Es freut mich, daß Ihr dort immer noch gut versorgt werdet. Wir leiden ja hier auch keine Not. Weil ich vorhin gerade von dem Öl gesprochen habe. Das hat mir jetzt schon oft geholfen. Ich habe dadurch schon öfter Puffer, Eierkuchen usw. backen können. Da brauche ich die Pfanne nur mit einem in Öl getauchten Pinsel auszustreichen. Das langt vollkommen. Auch Kuchen mit Öl und Quark habe ich schon öfter gebacken. Dabei habe ich doch noch nicht mehr als ca. 1/2 Flasche verbraucht.
Bei uns ist das Wetter immer noch gleich kalt. Die Fenster sind wieder ganz gefroren. Mit meiner Wäsche habe ich so ziemlich Glück gehabt. Da es windig war, ist fast alles trocken geworden. Bei der Kälte ist man froh, wenn man die Wäsche weg hat, denn man bekommt ganz eisige Hände. Ein bißchen habe ich mir auch den Husten geholt. Es ist aber nicht schlimm. Zur Vorsicht bringe ich heute gleich noch Tussamag mit. Bei dem Wetter muß man schon so etwas im Haus haben.
Gestern Abend habe ich mir`s wieder auf dem Sessel am Ofen gemütlich gemacht. Als ich ins Bett ging, hatte ich dann ganz warme Füße und habe dadurch gut schlafen können.
Es war recht, daß Du an Papa zum Geburtstag geschrieben hast. Du weißt ja, er ist sonst gleich beleidigt. Wie er in dem Brief an mich schrieb, hat er sich ja auch darüber gefreut. Wir sind ja nicht gleich so beleidigt, wenn mal jemand nicht schreibt.

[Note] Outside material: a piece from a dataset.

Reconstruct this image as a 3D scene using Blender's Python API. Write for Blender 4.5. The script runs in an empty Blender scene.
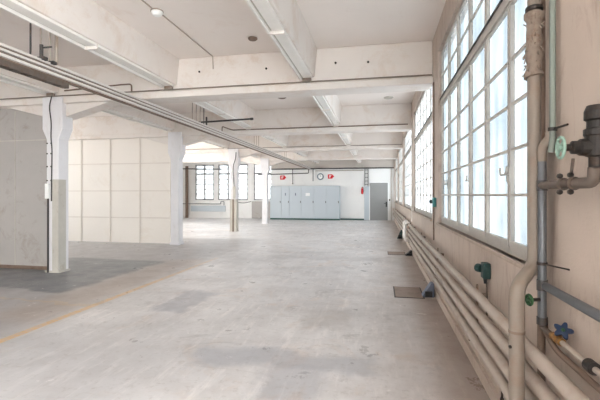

Da es auf der Straße sehr glatt ist, laufe ich heute mit den Kindern in die Stadt.
Ich mache mich nun fertig. Ich danke Dir nochmals für Deine lieben Briefe, vor allen Dingen auch für den vom 29.1. mit dem Du mir wieder das Herz froh und leicht gemacht hast. Ich danke Dir sehr dafür, daß Du mir so gut zugesprochen hast. Es ist mir jetzt viel leichter. Du bist doch mein lieber, lieber Mann.
Sei nun für heute recht herzlich gegrüßt und geküßt von Deiner immer an Dich denkenden Annie.
Sind von den englischen Fliegern, von denen 17 abgeschossen wurden, auch welche bis zu Euch gekommen? 
Viele Grüße und Küsse von Deiner Helga und  Jörg.